Part of this issue is one of identity: "I Feel Pretty" doesn’t seem to know what kind of movie it is, and it’s rather diffident in its depictions. It has its humorous moments, of which Renee boldly entering a bikini contest to the dismay of Ethan is probably the highlight. But at other times, it takes itself too seriously in an attempt to add substance and credibility to its central message.

However, that same central message is riddled with contradictions throughout the movie. Confidence is supposed to be the key element to Renee achieving her dreams, yet the movie’s setting of a posh and snobbish cosmetics industry means that the film has barely any space to shift its focus away from physical beauty. The premise of Renee’s supermodel attitude even asserts that a woman’s physical looks are the only path to confidence,instead of, for example, her intelligence or fearlessness. The Lily LeClaire company acts as both protagonist and antagonist by giving Renee the opportunity to rise up in the corporate world while also reinforcing unattainable beauty standards. And Renee’s descent into selfish egotism at the peak of her success unfortunately suggests that women cannot be confident and achieve their goals without sacrificing compassion and modesty in the process.

Renee’s “condition” isn’t clearly defined, either. Her warped self-image comes across as merely an enlightened attitude at times, but it's also portrayed as comically delusional. This inconsistency makes it difficult for us to understand Renee as a character. Because her personality vacillates so abruptly between confidence and insecurity, it’s difficult to feel attached to her as a protagonist for the simple reason that we don’t know which Renee to accept as the authentic one. By the very end of the film, it’s supposed to be the one that has balanced both her confidence and her humility, yet that version of Renee gets so little screen time that this depiction is almost completely lost.

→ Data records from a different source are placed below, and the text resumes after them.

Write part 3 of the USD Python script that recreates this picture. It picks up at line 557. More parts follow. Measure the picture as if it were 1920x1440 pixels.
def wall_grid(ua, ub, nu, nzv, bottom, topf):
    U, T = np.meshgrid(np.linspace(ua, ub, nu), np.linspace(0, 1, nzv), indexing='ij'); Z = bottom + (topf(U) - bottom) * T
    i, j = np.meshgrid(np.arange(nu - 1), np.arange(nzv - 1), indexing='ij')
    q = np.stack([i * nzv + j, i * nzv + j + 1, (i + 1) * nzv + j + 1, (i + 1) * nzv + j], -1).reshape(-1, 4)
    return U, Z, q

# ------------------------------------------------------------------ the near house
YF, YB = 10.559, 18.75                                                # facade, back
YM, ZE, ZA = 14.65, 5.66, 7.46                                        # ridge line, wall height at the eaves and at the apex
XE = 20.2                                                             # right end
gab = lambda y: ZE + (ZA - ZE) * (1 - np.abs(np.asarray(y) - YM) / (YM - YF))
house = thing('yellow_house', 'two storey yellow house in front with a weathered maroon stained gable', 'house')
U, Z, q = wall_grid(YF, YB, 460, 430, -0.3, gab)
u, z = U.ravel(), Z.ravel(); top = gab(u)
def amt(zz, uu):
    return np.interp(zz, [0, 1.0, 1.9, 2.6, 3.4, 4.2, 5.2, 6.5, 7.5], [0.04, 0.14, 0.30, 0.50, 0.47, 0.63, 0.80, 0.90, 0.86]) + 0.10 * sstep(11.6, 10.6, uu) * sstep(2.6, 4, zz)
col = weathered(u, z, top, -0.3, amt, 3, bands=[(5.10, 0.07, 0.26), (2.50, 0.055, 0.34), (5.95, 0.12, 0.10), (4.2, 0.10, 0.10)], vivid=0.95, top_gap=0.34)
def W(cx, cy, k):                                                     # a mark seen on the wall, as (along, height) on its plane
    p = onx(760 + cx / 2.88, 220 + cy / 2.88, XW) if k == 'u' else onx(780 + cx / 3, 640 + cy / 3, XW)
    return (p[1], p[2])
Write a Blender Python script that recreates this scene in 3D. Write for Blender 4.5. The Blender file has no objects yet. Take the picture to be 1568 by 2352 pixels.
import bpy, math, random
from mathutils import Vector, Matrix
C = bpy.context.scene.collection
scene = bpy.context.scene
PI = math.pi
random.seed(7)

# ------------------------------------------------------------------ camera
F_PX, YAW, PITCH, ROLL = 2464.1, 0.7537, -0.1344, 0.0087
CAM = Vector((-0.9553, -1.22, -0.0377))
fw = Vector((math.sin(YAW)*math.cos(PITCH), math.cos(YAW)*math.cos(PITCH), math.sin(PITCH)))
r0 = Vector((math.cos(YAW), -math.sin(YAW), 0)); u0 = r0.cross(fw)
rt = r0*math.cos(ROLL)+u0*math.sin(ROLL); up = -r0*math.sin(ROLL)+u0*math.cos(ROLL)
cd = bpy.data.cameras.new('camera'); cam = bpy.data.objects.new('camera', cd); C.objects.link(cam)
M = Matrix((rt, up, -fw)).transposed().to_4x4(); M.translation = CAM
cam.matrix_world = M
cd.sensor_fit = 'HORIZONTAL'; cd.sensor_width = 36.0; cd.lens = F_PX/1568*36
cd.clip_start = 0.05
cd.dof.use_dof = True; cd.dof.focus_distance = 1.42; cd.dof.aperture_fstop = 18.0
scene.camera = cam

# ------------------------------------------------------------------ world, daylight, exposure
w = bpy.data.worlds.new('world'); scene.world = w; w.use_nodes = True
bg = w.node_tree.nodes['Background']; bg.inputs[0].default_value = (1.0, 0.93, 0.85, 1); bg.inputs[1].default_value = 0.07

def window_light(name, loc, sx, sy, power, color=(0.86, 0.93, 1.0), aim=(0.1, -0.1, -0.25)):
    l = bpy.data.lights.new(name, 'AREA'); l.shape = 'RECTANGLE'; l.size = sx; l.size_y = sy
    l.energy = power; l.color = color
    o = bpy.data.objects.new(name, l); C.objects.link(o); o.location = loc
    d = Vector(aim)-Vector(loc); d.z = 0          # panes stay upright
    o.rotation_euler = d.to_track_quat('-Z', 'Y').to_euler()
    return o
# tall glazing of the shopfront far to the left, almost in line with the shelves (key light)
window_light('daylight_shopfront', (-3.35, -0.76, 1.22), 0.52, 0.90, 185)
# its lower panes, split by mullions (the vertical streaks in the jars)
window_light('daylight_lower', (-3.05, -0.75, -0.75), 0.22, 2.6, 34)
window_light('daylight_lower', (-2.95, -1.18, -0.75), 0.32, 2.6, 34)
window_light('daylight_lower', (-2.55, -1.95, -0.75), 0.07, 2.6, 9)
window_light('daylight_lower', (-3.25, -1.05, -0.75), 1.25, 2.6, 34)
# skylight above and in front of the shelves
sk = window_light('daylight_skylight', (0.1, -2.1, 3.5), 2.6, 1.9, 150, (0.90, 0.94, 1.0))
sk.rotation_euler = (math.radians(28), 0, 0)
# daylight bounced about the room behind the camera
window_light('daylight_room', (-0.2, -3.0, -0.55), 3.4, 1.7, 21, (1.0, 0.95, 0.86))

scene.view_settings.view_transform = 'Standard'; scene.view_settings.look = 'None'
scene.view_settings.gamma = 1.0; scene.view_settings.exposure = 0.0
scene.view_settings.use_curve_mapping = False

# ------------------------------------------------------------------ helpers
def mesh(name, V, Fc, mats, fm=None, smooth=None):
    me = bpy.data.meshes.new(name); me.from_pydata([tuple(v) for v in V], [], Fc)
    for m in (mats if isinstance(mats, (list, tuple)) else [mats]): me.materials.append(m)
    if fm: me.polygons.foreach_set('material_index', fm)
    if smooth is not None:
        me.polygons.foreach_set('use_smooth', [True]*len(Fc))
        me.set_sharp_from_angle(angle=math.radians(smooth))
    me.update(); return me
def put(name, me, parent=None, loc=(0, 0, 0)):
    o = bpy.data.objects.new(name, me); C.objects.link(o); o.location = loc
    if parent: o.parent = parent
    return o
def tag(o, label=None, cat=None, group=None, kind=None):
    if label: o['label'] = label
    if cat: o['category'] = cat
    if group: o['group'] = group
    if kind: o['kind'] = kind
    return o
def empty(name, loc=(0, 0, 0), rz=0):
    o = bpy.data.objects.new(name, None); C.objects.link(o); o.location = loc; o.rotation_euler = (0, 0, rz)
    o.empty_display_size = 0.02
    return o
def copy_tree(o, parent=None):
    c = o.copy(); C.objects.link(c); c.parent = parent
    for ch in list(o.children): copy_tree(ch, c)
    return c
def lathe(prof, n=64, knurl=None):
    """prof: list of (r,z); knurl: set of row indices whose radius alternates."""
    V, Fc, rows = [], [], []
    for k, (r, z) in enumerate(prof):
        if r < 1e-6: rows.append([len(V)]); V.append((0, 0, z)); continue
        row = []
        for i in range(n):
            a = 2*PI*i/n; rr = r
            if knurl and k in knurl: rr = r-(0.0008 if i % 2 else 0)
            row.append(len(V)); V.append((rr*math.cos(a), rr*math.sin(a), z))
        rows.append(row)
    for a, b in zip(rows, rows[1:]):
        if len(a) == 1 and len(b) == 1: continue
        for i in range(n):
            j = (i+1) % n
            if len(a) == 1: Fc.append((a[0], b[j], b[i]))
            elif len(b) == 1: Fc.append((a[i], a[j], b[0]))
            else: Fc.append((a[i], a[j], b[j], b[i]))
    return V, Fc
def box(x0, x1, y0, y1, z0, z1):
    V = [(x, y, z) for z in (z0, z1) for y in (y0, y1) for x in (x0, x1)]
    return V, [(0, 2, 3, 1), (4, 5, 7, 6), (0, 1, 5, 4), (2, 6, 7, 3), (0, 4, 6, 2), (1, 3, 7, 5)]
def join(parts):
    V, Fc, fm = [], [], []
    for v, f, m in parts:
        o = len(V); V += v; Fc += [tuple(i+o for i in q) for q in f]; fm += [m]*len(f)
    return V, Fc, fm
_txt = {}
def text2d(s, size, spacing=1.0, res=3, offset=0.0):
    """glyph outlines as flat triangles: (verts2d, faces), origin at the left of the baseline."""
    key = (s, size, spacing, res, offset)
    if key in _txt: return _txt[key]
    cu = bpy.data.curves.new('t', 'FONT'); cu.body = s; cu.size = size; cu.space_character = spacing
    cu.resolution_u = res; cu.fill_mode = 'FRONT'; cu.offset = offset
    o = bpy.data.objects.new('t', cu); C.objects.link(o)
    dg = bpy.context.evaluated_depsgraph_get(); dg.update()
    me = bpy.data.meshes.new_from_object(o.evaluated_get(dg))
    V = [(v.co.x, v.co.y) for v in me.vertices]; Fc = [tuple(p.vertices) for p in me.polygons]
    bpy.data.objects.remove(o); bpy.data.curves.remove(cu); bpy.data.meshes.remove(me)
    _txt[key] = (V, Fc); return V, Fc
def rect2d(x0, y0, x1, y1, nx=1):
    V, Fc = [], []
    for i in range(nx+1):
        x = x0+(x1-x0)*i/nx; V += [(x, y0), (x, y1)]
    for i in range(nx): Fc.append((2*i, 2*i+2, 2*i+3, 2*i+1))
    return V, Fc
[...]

Again, "I Feel Pretty" clearly has good intentions. A rousing speech toward the very end of the film tries to encourage women to accept their natural beauty in addition to their intelligence and personality (though it doesn’t help that this speech is masked as the new corporate approach of Lily LeClaire). The film also rather obscurely argues that everyone has their own insecurities. It clearly takes issue with the unreasonable beauty standards that society expects women to achieve (venturing, fleetingly and barely noticeably, into male insecurity with Ethan’s character as well). However, it’s so narrow in its depiction of how one might combat those standards that its message doesn’t quite come through. In the end, by suggesting that unshakable confidence must be tied to beauty, "I Feel Pretty" feels like a missed opportunity to truly empower women.